The escape seemed long ago. Freedom finally theirs—freedom from excessive workdays; freedom from unreasonable production demands; freedom from beatings when quotas went unmet. Escape in search of better life.
Harsh conditions made travel difficult though. No one expected the arid heat to suck away their breath, parch their lips, and dry their tongues. No one prepared for land too barren for significant plant life to grow, or for water supplies to become more valuable than gold. Freedom seemed worse than the enslavement they left behind. What had God done to them?
Lost in their memory was how God spared the lives of their firstborn while those around them died. Forgotten was how God parted the Red Sea to spare them from an angered army. Distant from their minds was God’s promise for a land of abundance. And blind to their eyes was food enough to sustain them each day. Manna they called it since they did not know what it was. But manna appeared each morning in quantities enough to feed them for the day.
Much like the Israelites, we also seek escape to a better life too often overlooking God’s guiding hand like Passover was. We forget good fortune from God’s hand like the parting of the Red Sea waters. But each day we pursue a better life than yesterday as if we can make it so. Each day we seek provision for tomorrow as if our own resources are sufficient. But trouble like we never imagined seems to accompany our efforts.

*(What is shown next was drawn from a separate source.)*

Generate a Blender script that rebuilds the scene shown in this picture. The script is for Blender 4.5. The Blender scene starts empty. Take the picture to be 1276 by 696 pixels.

How easily we forget the troubles of the past. How quickly present problems discourage the quest for a better tomorrow. How easily we dismiss today’s miracles before our eyes. How soon we ignore the gifts of today while in search of a trouble-free world. But God does not promise a trouble-free world. God promises to provide what we need to persevere our trouble—manna from God to sustains us, his shield to protects us and his enduring love that secures us.
And shouldn’t we thank our Father for those today?